──────── Material ────────

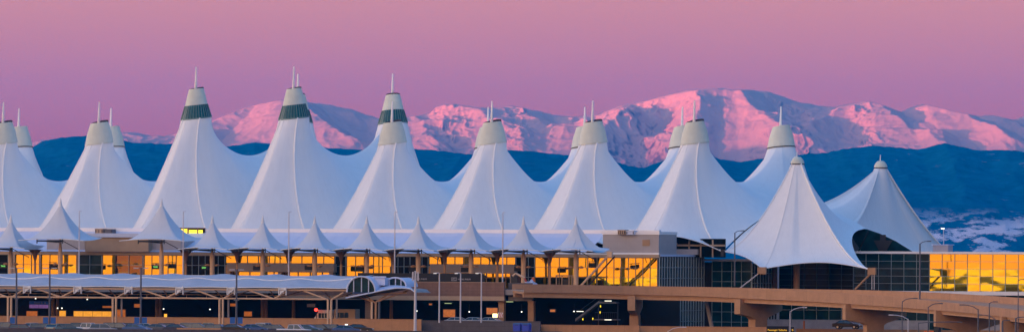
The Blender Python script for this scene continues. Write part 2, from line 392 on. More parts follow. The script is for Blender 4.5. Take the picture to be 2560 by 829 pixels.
H = np.where(back, crest + (0 - crest) * (-T) ** 1.2 * .5 + 6 * fbm(X / 60, YY / 60, 9, 3) * np.clip(-T / .1, 0, 1), H)
m, nt, b, n, mt, g, sp, noise = mountain_material('snowy_rock', 0, 0, True)
nsp = n('ShaderNodeSeparateXYZ'); nt.links.new(g.outputs['Normal'], nsp.inputs[0])
big = noise(.004, 4); fine = noise(.05, 8, (1, .5, .55), .75); mid = noise(.016, 6, (1, .4, .5), .7)
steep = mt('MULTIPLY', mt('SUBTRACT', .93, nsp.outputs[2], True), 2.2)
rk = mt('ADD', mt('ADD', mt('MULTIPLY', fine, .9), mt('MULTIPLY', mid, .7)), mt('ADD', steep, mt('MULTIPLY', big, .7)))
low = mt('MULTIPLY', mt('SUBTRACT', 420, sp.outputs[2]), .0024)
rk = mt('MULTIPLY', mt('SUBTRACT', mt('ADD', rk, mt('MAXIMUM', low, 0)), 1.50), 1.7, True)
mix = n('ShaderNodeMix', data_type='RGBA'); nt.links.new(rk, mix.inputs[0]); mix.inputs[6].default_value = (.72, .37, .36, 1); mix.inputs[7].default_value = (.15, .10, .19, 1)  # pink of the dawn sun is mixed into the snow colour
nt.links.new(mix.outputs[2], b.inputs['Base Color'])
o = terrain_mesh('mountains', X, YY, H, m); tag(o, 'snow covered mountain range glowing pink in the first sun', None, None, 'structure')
# foothills
nx, ny = 1300, 150
xs = np.concatenate([np.linspace(-8000, -2520, 150), np.linspace(-2500, 2500, nx), np.linspace(2520, 8000, 150)]); tt = np.concatenate([np.linspace(1.0, 0, ny - 20), np.linspace(0, -1.0, 21)[1:]])
X, T = np.meshgrid(xs, tt); YY = YF - np.where(T > 0, T * 1900, T * 900)
crest = (prof(FOOT, X[0], YF) + np.clip((np.abs(X[0]) - 2400) / 800, 0, 1) * 40 * fbm(X[0] / 800, X[0] * 0 + 2.4, 27, 5))[None, :] * np.ones_like(X)
H = np.where(T > 0, crest * (1 - np.clip(T, 0, 1)) ** .9, crest * (1 - (-T) * .8))
amp = np.clip(T / .12, .0, 1) * np.clip((1 - T) / .15, 0, 1)
H += amp * 42 * (ridged(X / 330, YY / 420, 61, 5, .5) - .5)
H += np.clip(1 - np.abs(T) / .1, 0, 1) * 2.0 * fbm(X / 14, X * 0, 15, 4)
m, nt, b, n, mt, g, sp, noise = mountain_material('forested_hills', 0, 0, False)
ft = noise(.03, 7, (1, 1, 1), .7)
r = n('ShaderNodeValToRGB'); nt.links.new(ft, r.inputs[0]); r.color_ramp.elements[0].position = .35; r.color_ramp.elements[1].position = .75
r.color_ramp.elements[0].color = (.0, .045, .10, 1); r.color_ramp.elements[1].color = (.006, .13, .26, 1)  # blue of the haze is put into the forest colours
pn = noise(.0065, 9, (1, .5, 1.6), .72)
east = mt('MULTIPLY', mt('SUBTRACT', sp.outputs[0], 760), .004, True)
lowz = mt('MULTIPLY', mt('SUBTRACT', 142, sp.outputs[2]), .02, True)
msk = mt('MULTIPLY', mt('MULTIPLY', east, lowz), mt('MULTIPLY', mt('SUBTRACT', pn, .485), 22, True))
up = mt('MULTIPLY', mt('SUBTRACT', noise(.007, 8, (1, .6, 2.2), .75), .66), 14, True)
hiz = mt('MULTIPLY', mt('SUBTRACT', sp.outputs[2], 150), .02, True)
crest_n = mt('MULTIPLY', mt('SUBTRACT', mt('ADD', noise(.02, 8, (1, .4, .9), .75), mt('MULTIPLY', noise(.0022, 3), .35)), .82), 9, True)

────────

=== Exercise requirements ===
Look back at the data above. Transcribe exactly the lines starting at the line that contains "mt('MULTIPLY', big, .7)))" and ending at the line that contains "ft = noise(.03, 7, (1, 1, 1), .7)".

=== Result of this task ===
rk = mt('ADD', mt('ADD', mt('MULTIPLY', fine, .9), mt('MULTIPLY', mid, .7)), mt('ADD', steep, mt('MULTIPLY', big, .7)))
low = mt('MULTIPLY', mt('SUBTRACT', 420, sp.outputs[2]), .0024)
rk = mt('MULTIPLY', mt('SUBTRACT', mt('ADD', rk, mt('MAXIMUM', low, 0)), 1.50), 1.7, True)
mix = n('ShaderNodeMix', data_type='RGBA'); nt.links.new(rk, mix.inputs[0]); mix.inputs[6].default_value = (.72, .37, .36, 1); mix.inputs[7].default_value = (.15, .10, .19, 1)  # pink of the dawn sun is mixed into the snow colour
nt.links.new(mix.outputs[2], b.inputs['Base Color'])
o = terrain_mesh('mountains', X, YY, H, m); tag(o, 'snow covered mountain range glowing pink in the first sun', None, None, 'structure')
# foothills
nx, ny = 1300, 150
xs = np.concatenate([np.linspace(-8000, -2520, 150), np.linspace(-2500, 2500, nx), np.linspace(2520, 8000, 150)]); tt = np.concatenate([np.linspace(1.0, 0, ny - 20), np.linspace(0, -1.0, 21)[1:]])
X, T = np.meshgrid(xs, tt); YY = YF - np.where(T > 0, T * 1900, T * 900)
crest = (prof(FOOT, X[0], YF) + np.clip((np.abs(X[0]) - 2400) / 800, 0, 1) * 40 * fbm(X[0] / 800, X[0] * 0 + 2.4, 27, 5))[None, :] * np.ones_like(X)
H = np.where(T > 0, crest * (1 - np.clip(T, 0, 1)) ** .9, crest * (1 - (-T) * .8))
amp = np.clip(T / .12, .0, 1) * np.clip((1 - T) / .15, 0, 1)
H += amp * 42 * (ridged(X / 330, YY / 420, 61, 5, .5) - .5)
H += np.clip(1 - np.abs(T) / .1, 0, 1) * 2.0 * fbm(X / 14, X * 0, 15, 4)
m, nt, b, n, mt, g, sp, noise = mountain_material('forested_hills', 0, 0, False)
ft = noise(.03, 7, (1, 1, 1), .7)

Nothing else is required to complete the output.